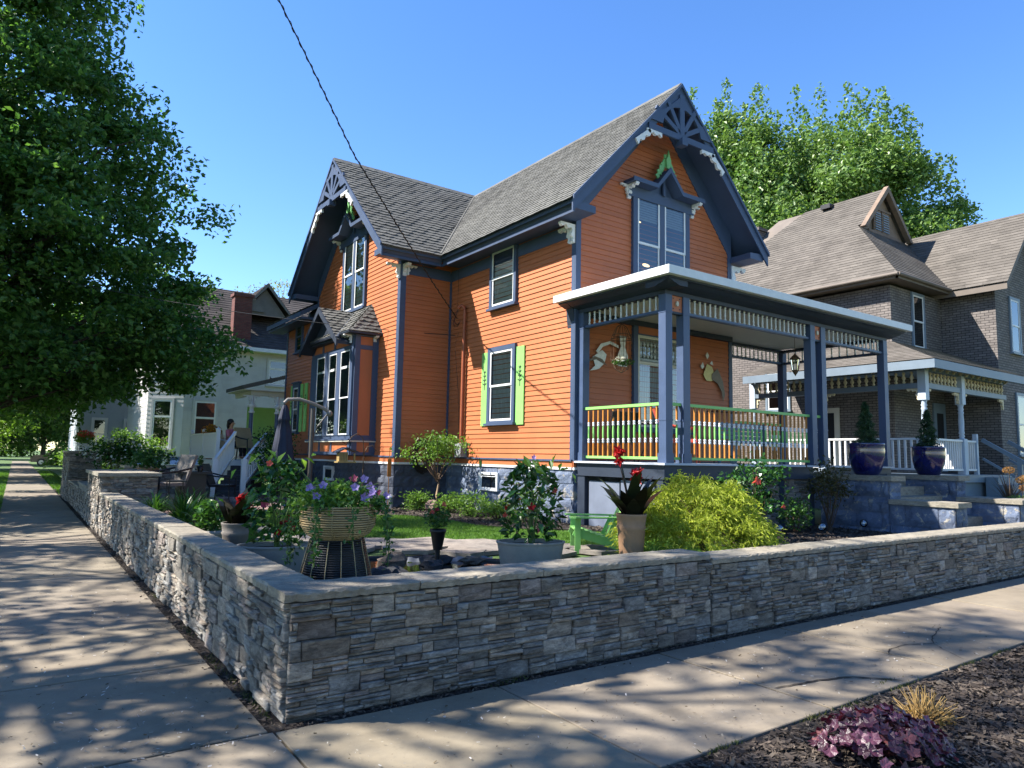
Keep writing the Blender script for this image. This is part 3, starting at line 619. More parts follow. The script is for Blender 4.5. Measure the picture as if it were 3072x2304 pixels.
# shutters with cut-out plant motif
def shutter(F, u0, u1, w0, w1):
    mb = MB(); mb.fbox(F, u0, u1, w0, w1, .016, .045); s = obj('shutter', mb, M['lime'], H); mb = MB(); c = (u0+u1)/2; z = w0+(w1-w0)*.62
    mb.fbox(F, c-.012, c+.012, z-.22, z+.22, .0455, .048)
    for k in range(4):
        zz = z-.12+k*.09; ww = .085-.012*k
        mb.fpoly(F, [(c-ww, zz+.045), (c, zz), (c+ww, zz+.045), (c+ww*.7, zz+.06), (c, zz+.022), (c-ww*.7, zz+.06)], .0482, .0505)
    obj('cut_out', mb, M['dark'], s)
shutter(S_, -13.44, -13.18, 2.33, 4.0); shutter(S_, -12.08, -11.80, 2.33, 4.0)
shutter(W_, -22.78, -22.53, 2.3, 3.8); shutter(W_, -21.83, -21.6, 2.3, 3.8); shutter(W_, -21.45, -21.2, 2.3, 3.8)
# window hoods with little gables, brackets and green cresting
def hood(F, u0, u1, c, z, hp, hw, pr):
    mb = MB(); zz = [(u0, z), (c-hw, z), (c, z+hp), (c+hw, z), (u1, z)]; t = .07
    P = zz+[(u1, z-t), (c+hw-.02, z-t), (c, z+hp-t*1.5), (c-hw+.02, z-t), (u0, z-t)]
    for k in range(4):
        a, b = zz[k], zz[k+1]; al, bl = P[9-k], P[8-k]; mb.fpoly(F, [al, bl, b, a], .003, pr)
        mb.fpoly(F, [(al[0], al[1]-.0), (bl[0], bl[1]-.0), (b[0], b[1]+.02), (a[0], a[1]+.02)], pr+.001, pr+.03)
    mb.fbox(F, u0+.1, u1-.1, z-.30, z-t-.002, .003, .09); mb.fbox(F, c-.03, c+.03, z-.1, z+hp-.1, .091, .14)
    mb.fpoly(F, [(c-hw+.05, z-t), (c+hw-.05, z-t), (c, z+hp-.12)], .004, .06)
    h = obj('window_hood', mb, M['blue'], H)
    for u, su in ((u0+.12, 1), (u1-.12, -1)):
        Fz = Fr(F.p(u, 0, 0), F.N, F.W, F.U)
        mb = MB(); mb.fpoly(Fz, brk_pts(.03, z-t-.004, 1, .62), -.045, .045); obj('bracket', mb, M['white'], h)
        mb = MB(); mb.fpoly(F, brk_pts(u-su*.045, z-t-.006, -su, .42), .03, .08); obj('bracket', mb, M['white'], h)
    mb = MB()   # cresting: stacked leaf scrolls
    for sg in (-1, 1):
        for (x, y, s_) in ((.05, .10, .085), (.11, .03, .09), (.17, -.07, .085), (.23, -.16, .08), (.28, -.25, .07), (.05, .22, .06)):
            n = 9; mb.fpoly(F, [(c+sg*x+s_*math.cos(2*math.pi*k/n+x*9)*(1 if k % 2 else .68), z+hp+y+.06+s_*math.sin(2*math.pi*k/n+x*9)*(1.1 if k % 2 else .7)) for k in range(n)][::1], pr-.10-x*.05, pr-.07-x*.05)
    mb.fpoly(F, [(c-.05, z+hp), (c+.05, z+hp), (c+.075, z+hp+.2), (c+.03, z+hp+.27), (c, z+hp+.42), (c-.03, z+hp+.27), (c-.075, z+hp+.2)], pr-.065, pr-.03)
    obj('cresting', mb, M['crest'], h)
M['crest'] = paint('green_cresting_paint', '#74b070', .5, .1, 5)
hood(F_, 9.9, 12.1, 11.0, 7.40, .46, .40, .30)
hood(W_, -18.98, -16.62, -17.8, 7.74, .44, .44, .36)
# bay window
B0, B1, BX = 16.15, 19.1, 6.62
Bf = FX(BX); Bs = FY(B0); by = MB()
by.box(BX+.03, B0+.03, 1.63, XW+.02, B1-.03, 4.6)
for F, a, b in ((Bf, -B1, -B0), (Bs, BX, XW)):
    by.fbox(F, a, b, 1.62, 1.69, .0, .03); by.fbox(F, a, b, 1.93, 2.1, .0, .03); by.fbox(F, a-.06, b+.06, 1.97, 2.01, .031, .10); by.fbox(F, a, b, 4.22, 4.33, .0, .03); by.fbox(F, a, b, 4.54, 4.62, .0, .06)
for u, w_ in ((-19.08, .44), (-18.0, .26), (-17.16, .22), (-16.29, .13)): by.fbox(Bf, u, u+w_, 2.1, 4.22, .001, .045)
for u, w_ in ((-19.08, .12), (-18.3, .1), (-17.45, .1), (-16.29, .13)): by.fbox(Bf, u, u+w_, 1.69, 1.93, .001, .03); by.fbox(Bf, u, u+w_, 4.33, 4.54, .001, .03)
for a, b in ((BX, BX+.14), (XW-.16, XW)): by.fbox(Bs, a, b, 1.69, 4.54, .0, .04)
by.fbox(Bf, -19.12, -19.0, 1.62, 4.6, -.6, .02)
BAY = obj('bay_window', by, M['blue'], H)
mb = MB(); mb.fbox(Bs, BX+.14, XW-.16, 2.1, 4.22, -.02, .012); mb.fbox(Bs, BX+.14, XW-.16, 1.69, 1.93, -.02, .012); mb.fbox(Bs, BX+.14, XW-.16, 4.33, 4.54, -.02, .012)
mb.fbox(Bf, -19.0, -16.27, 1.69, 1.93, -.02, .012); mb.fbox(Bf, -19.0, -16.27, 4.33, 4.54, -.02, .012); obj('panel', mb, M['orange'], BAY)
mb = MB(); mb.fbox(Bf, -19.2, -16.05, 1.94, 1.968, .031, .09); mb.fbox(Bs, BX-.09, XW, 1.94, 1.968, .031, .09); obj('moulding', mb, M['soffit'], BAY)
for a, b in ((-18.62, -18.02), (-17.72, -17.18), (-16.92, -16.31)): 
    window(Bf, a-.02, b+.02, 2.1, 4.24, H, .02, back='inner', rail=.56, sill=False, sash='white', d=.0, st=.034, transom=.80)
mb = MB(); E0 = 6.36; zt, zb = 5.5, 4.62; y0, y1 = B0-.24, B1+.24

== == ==

**Task goal**
Repeat the listing in full and exactly. Leave any pictures out.

**Result for this exercise**
Keep writing the Blender script for this image. This is part 3, starting at line 619. More parts follow. The script is for Blender 4.5. Measure the picture as if it were 3072x2304 pixels.
# shutters with cut-out plant motif
def shutter(F, u0, u1, w0, w1):
    mb = MB(); mb.fbox(F, u0, u1, w0, w1, .016, .045); s = obj('shutter', mb, M['lime'], H); mb = MB(); c = (u0+u1)/2; z = w0+(w1-w0)*.62
    mb.fbox(F, c-.012, c+.012, z-.22, z+.22, .0455, .048)
    for k in range(4):
        zz = z-.12+k*.09; ww = .085-.012*k
        mb.fpoly(F, [(c-ww, zz+.045), (c, zz), (c+ww, zz+.045), (c+ww*.7, zz+.06), (c, zz+.022), (c-ww*.7, zz+.06)], .0482, .0505)
    obj('cut_out', mb, M['dark'], s)
shutter(S_, -13.44, -13.18, 2.33, 4.0); shutter(S_, -12.08, -11.80, 2.33, 4.0)
shutter(W_, -22.78, -22.53, 2.3, 3.8); shutter(W_, -21.83, -21.6, 2.3, 3.8); shutter(W_, -21.45, -21.2, 2.3, 3.8)
# window hoods with little gables, brackets and green cresting
def hood(F, u0, u1, c, z, hp, hw, pr):
    mb = MB(); zz = [(u0, z), (c-hw, z), (c, z+hp), (c+hw, z), (u1, z)]; t = .07
    P = zz+[(u1, z-t), (c+hw-.02, z-t), (c, z+hp-t*1.5), (c-hw+.02, z-t), (u0, z-t)]
    for k in range(4):
        a, b = zz[k], zz[k+1]; al, bl = P[9-k], P[8-k]; mb.fpoly(F, [al, bl, b, a], .003, pr)
        mb.fpoly(F, [(al[0], al[1]-.0), (bl[0], bl[1]-.0), (b[0], b[1]+.02), (a[0], a[1]+.02)], pr+.001, pr+.03)
    mb.fbox(F, u0+.1, u1-.1, z-.30, z-t-.002, .003, .09); mb.fbox(F, c-.03, c+.03, z-.1, z+hp-.1, .091, .14)
    mb.fpoly(F, [(c-hw+.05, z-t), (c+hw-.05, z-t), (c, z+hp-.12)], .004, .06)
    h = obj('window_hood', mb, M['blue'], H)
    for u, su in ((u0+.12, 1), (u1-.12, -1)):
        Fz = Fr(F.p(u, 0, 0), F.N, F.W, F.U)
        mb = MB(); mb.fpoly(Fz, brk_pts(.03, z-t-.004, 1, .62), -.045, .045); obj('bracket', mb, M['white'], h)
        mb = MB(); mb.fpoly(F, brk_pts(u-su*.045, z-t-.006, -su, .42), .03, .08); obj('bracket', mb, M['white'], h)
    mb = MB()   # cresting: stacked leaf scrolls
    for sg in (-1, 1):
        for (x, y, s_) in ((.05, .10, .085), (.11, .03, .09), (.17, -.07, .085), (.23, -.16, .08), (.28, -.25, .07), (.05, .22, .06)):
            n = 9; mb.fpoly(F, [(c+sg*x+s_*math.cos(2*math.pi*k/n+x*9)*(1 if k % 2 else .68), z+hp+y+.06+s_*math.sin(2*math.pi*k/n+x*9)*(1.1 if k % 2 else .7)) for k in range(n)][::1], pr-.10-x*.05, pr-.07-x*.05)
    mb.fpoly(F, [(c-.05, z+hp), (c+.05, z+hp), (c+.075, z+hp+.2), (c+.03, z+hp+.27), (c, z+hp+.42), (c-.03, z+hp+.27), (c-.075, z+hp+.2)], pr-.065, pr-.03)
    obj('cresting', mb, M['crest'], h)
M['crest'] = paint('green_cresting_paint', '#74b070', .5, .1, 5)
hood(F_, 9.9, 12.1, 11.0, 7.40, .46, .40, .30)
hood(W_, -18.98, -16.62, -17.8, 7.74, .44, .44, .36)
# bay window
B0, B1, BX = 16.15, 19.1, 6.62
Bf = FX(BX); Bs = FY(B0); by = MB()
by.box(BX+.03, B0+.03, 1.63, XW+.02, B1-.03, 4.6)
for F, a, b in ((Bf, -B1, -B0), (Bs, BX, XW)):
    by.fbox(F, a, b, 1.62, 1.69, .0, .03); by.fbox(F, a, b, 1.93, 2.1, .0, .03); by.fbox(F, a-.06, b+.06, 1.97, 2.01, .031, .10); by.fbox(F, a, b, 4.22, 4.33, .0, .03); by.fbox(F, a, b, 4.54, 4.62, .0, .06)
for u, w_ in ((-19.08, .44), (-18.0, .26), (-17.16, .22), (-16.29, .13)): by.fbox(Bf, u, u+w_, 2.1, 4.22, .001, .045)
for u, w_ in ((-19.08, .12), (-18.3, .1), (-17.45, .1), (-16.29, .13)): by.fbox(Bf, u, u+w_, 1.69, 1.93, .001, .03); by.fbox(Bf, u, u+w_, 4.33, 4.54, .001, .03)
for a, b in ((BX, BX+.14), (XW-.16, XW)): by.fbox(Bs, a, b, 1.69, 4.54, .0, .04)
by.fbox(Bf, -19.12, -19.0, 1.62, 4.6, -.6, .02)
BAY = obj('bay_window', by, M['blue'], H)
mb = MB(); mb.fbox(Bs, BX+.14, XW-.16, 2.1, 4.22, -.02, .012); mb.fbox(Bs, BX+.14, XW-.16, 1.69, 1.93, -.02, .012); mb.fbox(Bs, BX+.14, XW-.16, 4.33, 4.54, -.02, .012)
mb.fbox(Bf, -19.0, -16.27, 1.69, 1.93, -.02, .012); mb.fbox(Bf, -19.0, -16.27, 4.33, 4.54, -.02, .012); obj('panel', mb, M['orange'], BAY)
mb = MB(); mb.fbox(Bf, -19.2, -16.05, 1.94, 1.968, .031, .09); mb.fbox(Bs, BX-.09, XW, 1.94, 1.968, .031, .09); obj('moulding', mb, M['soffit'], BAY)
for a, b in ((-18.62, -18.02), (-17.72, -17.18), (-16.92, -16.31)): 
    window(Bf, a-.02, b+.02, 2.1, 4.24, H, .02, back='inner', rail=.56, sill=False, sash='white', d=.0, st=.034, transom=.80)
mb = MB(); E0 = 6.36; zt, zb = 5.5, 4.62; y0, y1 = B0-.24, B1+.24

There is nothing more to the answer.